**EXERCISE DIRECTIONS**
Retype nothing but the lines from the start of the material up to and including the line with "mb.build('desk_bracket', M['black_metal'], t)". Pictures don't belong in the copy.

------ SOURCE EXCERPT

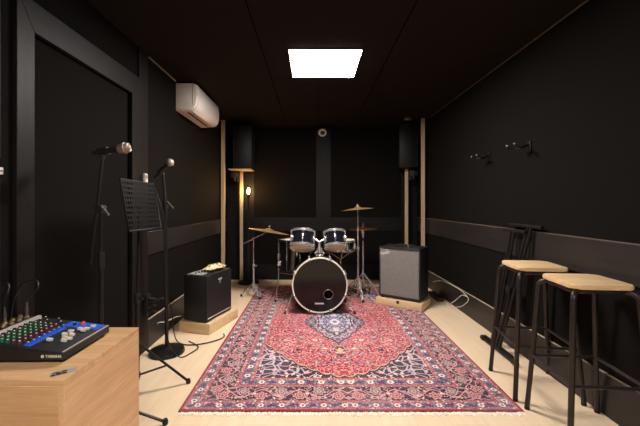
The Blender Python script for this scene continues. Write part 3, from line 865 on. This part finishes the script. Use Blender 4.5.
# desk: plane from four corners, perforated
TL = V3((-1.125, 2.0, 1.352))-V3((sx_, sy_, 0)); TR = V3((-1.108, 2.40, 1.345))-V3((sx_, sy_, 0))
BL = V3((-1.070, 2.0, 1.035))-V3((sx_, sy_, 0)); BR = V3((-1.050, 2.40, 1.028))-V3((sx_, sy_, 0))
U = (TR-TL); Wd = (BL-TL); nrm = Wd.cross(U).normalized()
if nrm.x < 0: nrm = -nrm
def P(u, v, k=0): return TL+U*u+Wd*v+nrm*k
mb = MB(); b = bmesh.new(); nu, nv = 15, 10; th = .0016
m_ = .035
for i in range(nu):
    for j in range(nv):
        u0 = m_+(1-2*m_)*i/nu; u1 = m_+(1-2*m_)*(i+1)/nu; v0 = m_+(1-2*m_)*j/nv; v1 = m_+(1-2*m_)*(j+1)/nv
        if j % 2: pass
        cu, cv = (u0+u1)/2, (v0+v1)/2; hu, hv = (u1-u0)*.37, (v1-v0)*.38
        ou = [(u0, v0), (cu, v0), (u1, v0), (u1, cv), (u1, v1), (cu, v1), (u0, v1), (u0, cv)]
        a8 = [225, 270, 315, 0, 45, 90, 135, 180]
        inn = [(cu+hu*math.cos(math.radians(a))*(1 if a % 90 == 0 else .8), cv+hv*math.sin(math.radians(a))*(1 if a % 90 == 0 else .8)) for a in a8]
        vo = [b.verts.new(P(*q)) for q in ou]; vi = [b.verts.new(P(*q)) for q in inn]
        for k in range(8): b.faces.new((vo[k], vo[(k+1) % 8], vi[(k+1) % 8], vi[k]))
bmesh.ops.remove_doubles(b, verts=b.verts, dist=1e-5)
bmesh.ops.solidify(b, geom=list(b.faces), thickness=th)
mb._merge(b); mb.build('desk', M['dark_metal'], t)
mb = MB()
mb.tube([P(.02, .02), P(.98, .02), P(.98, .98), P(.02, .98), P(.02, .02)], .006, smooth=False)
mb.build('desk_rim', M['black_metal'], t)
b = bmesh.new(); vv = [b.verts.new(p) for p in (P(0, 1, .0), P(1, 1, .0), P(1, 1, .045), P(0, 1, .045))]; b.faces.new(vv)
bmesh.ops.solidify(b, geom=list(b.faces), thickness=.002); mb = MB(); mb._merge(b); mb.build('ledge', M['black_metal'], t)
mb = MB().rod((.012, 0, 1.165), P(.5, .5, -.012), .012).rod(P(.35, .5, -.010), P(.65, .5, -.010), .012)
mb.build('desk_bracket', M['black_metal'], t)

# ------------------------------------------------------------------ cabinet with mixer
CX, CY0, CY1, CZ = -.777, 1.078, 1.54, .65
t = thing('wooden_cabinet', 'light oak veneer cabinet in the left foreground under the mixer', 'cabinet', (CX-.27, (CY0+CY1)/2, 0))
hx, hy = .27, (CY1-CY0)/2
MB().box(-hx, hx, -hy, hy, CZ-.020, CZ, .0015, 1).build('top_panel', M['oak_x'], t)
for s in (-1, 1): MB().box(s*(hx-.009)-.009, s*(hx-.009)+.009, -hy+.001, hy, 0, CZ-.0205, .001, 1).build('side_panel', M['oak'], t)
MB().box(-hx+.0185, hx-.0185, -hy+.001, -hy+.018, .0, CZ-.0205, .001, 1).build('front_panel', M['oak_x'], t)
MB().box(-hx+.0185, hx-.0185, hy-.018, hy-.001, .0, CZ-.0205, .001, 1).build('back_panel', M['oak_x'], t)
st = thing('sticker', 'small black and grey sticker on the front right corner of the cabinet top', 'sticker', (-.815, 1.128, CZ), math.radians(38))
MB().box(-.036, .036, -.016, .016, .0002, .0008).build('base', M['grey_print'], st)
for a, b_, c, d_ in ((-.034, -.022, -.014, -.002), (-.020, -.006, -.014, .004), (-.004, .008, -.014, -.001), (-.030, -.012, .006, .014), (-.006, .010, .004, .014)):
    MB().box(a, b_, c, d_, .0008, .0013).build('dark_print', M['plastic'], st)

mx = thing('mixing_console', 'black audio mixer with blue panel and colourful knobs on the cabinet', 'mixer', (-.862, 1.325, CZ))
ML = .135       # half length along Y ; local -x goes to the rear
pr = [(0, .010), (0, .034), (-.006, .038), (-.275, .070), (-.30, .074), (-.37, .078), (-.375, .012), (-.30, .008)]
MB().prism(pr, -ML, ML, .002, XZ).build('chassis', M['plastic'], mx)
def top(x): return .038+(-.006-x)*(.032/.269)
sl = math.atan2(.032, .269)
def pad(x0, x1, y0, y1, h=.0012):
    b = bmesh.new()
    lo = [b.verts.new((x, y, top(x)+.0003)) for x, y in ((x0, y0), (x1, y0), (x1, y1), (x0, y1))]
    hi = [b.verts.new((v.co.x, v.co.y, v.co.z+h)) for v in lo]
    b.faces.new(lo[::-1]); b.faces.new(hi)
    for i in range(4): b.faces.new((lo[i], lo[(i+1) % 4], hi[(i+1) % 4], hi[i]))
    m2 = MB(); return m2._merge(b)
pad(-.150, -.126, -.122, .062).build('blue_strip', M['blue'], mx)
pad(-.152, -.012, .072, ML-.006).build('blue_panel', M['blue'], mx)
pad(-.006, .0, -ML+.003, ML-.003, .0008).build('front_edge', M['silver_bar'], mx)
mb = MB().box(-.300, -.282, -ML+.002, ML-.002, .060, .082, .005); mb.build('rear_bar', M['silver_bar'], mx)
def knob_mesh(nm, m, r=.0056, hh=.011):
    mb = MB(); mb.lathe([(0, 0), (r*1.15, 0), (r, .003), (r*.8, hh), (0, hh)], None, 12); mb.mi = 1
    mb.lathe([(0, hh), (r*.5, hh), (r*.42, hh+.0015), (0, hh+.0015)], None, 10)
    return mb.build(nm, [m, M['cap']], mx)
protos = {}
def knob(key, m, x, y, name='knob'):
    if key not in protos: o = protos[key] = knob_mesh(name, m)
    else: o = protos[key].copy(); C.objects.link(o)
    o.location = (x, y, top(x)+.0012); o.rotation_euler = (0, sl, 0)
ys = [-.115+k*.0245 for k in range(8)]
for y in ys:
    for x, key, m in ((-.270, 'g', M['plastic']), (-.250, 'n', M['green']), (-.230, 'n', M['green']), (-.210, 'n', M['green']), (-.189, 'm', M['maroon']), (-.168, 'm', M['maroon'])):
        knob(key, m, x, y)
    knob('b', M['blue'], -.138, y)
for x, y in ((-.255, .088), (-.255, .115), (-.228, .088), (-.200, .115), (-.172, .088), (-.118, .092)): knob('g', M['plastic'], x, y)
MB().lathe([(0, 0), (.011, 0), (.010, .006), (.006, .011), (0, .012)], Matrix.Translation((-.096, .112, top(-.096)+.001)), 12).build('knob', M['red'], mx)
fp = None
for k, (x, y) in enumerate([(-.098, -.068), (-.050, -.062), (-.046, -.040), (-.066, -.034), (-.084, -.010), (-.060, -.006), (-.082, .020), (-.048, .042), (-.046, .060), (-.066, .050), (-.040, .090)]):
    if fp is None: fp = o = MB().box(-.0105, .0105, -.0055, .0055, 0, .011, .003).build('fader_cap', M['cap'], mx)
    else: o = fp.copy(); C.objects.link(o)
    o.location = (x, y, top(x)+.002); o.rotation_euler = (0, sl, 0)
jp = None
for i in range(7):
    for x in (-.325, -.352):
        if jp is None: jp = o = MB().lathe([(0, 0), (.0085, 0), (.0085, .005), (.006, .006), (.006, .011), (0, .011)], None, 12).build('jack_socket', M['nut'], mx)
        else: o = jp.copy(); C.objects.link(o)
        o.location = (x, -.11+.036*i, .0775)
text('logo', 'YAMAHA', .0135, M['print'], mx, Matrix.Translation((-.033, -ML-.0003, .024)) @ Matrix.Rotation(PI/2, 4, 'X'), 0, .0005, .0004, 1.0)
MB().lathe([(0, 0), (.0055, 0), (.0055, .0008), (0, .0008)], look((-.071, -ML-.0002, .024), (0, -1, 0)), 20).build('emblem', M['print'], mx)
for a, b_ in ((-.02, -.11), (-.02, .11), (-.33, -.11), (-.33, .11)):
    MB().lathe([(0, 0), (.010, 0), (.010, .0125 if a > -.1 else .011), (0, .0125 if a > -.1 else .011)], Matrix.Translation((a, b_, 0)), 12).build('foot', M['rubber'], mx)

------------

**RESULT FOR THIS TASK**
The Blender Python script for this scene continues. Write part 3, from line 865 on. This part finishes the script. Use Blender 4.5.
# desk: plane from four corners, perforated
TL = V3((-1.125, 2.0, 1.352))-V3((sx_, sy_, 0)); TR = V3((-1.108, 2.40, 1.345))-V3((sx_, sy_, 0))
BL = V3((-1.070, 2.0, 1.035))-V3((sx_, sy_, 0)); BR = V3((-1.050, 2.40, 1.028))-V3((sx_, sy_, 0))
U = (TR-TL); Wd = (BL-TL); nrm = Wd.cross(U).normalized()
if nrm.x < 0: nrm = -nrm
def P(u, v, k=0): return TL+U*u+Wd*v+nrm*k
mb = MB(); b = bmesh.new(); nu, nv = 15, 10; th = .0016
m_ = .035
for i in range(nu):
    for j in range(nv):
        u0 = m_+(1-2*m_)*i/nu; u1 = m_+(1-2*m_)*(i+1)/nu; v0 = m_+(1-2*m_)*j/nv; v1 = m_+(1-2*m_)*(j+1)/nv
        if j % 2: pass
        cu, cv = (u0+u1)/2, (v0+v1)/2; hu, hv = (u1-u0)*.37, (v1-v0)*.38
        ou = [(u0, v0), (cu, v0), (u1, v0), (u1, cv), (u1, v1), (cu, v1), (u0, v1), (u0, cv)]
        a8 = [225, 270, 315, 0, 45, 90, 135, 180]
        inn = [(cu+hu*math.cos(math.radians(a))*(1 if a % 90 == 0 else .8), cv+hv*math.sin(math.radians(a))*(1 if a % 90 == 0 else .8)) for a in a8]
        vo = [b.verts.new(P(*q)) for q in ou]; vi = [b.verts.new(P(*q)) for q in inn]
        for k in range(8): b.faces.new((vo[k], vo[(k+1) % 8], vi[(k+1) % 8], vi[k]))
bmesh.ops.remove_doubles(b, verts=b.verts, dist=1e-5)
bmesh.ops.solidify(b, geom=list(b.faces), thickness=th)
mb._merge(b); mb.build('desk', M['dark_metal'], t)
mb = MB()
mb.tube([P(.02, .02), P(.98, .02), P(.98, .98), P(.02, .98), P(.02, .02)], .006, smooth=False)
mb.build('desk_rim', M['black_metal'], t)
b = bmesh.new(); vv = [b.verts.new(p) for p in (P(0, 1, .0), P(1, 1, .0), P(1, 1, .045), P(0, 1, .045))]; b.faces.new(vv)
bmesh.ops.solidify(b, geom=list(b.faces), thickness=.002); mb = MB(); mb._merge(b); mb.build('ledge', M['black_metal'], t)
mb = MB().rod((.012, 0, 1.165), P(.5, .5, -.012), .012).rod(P(.35, .5, -.010), P(.65, .5, -.010), .012)
mb.build('desk_bracket', M['black_metal'], t)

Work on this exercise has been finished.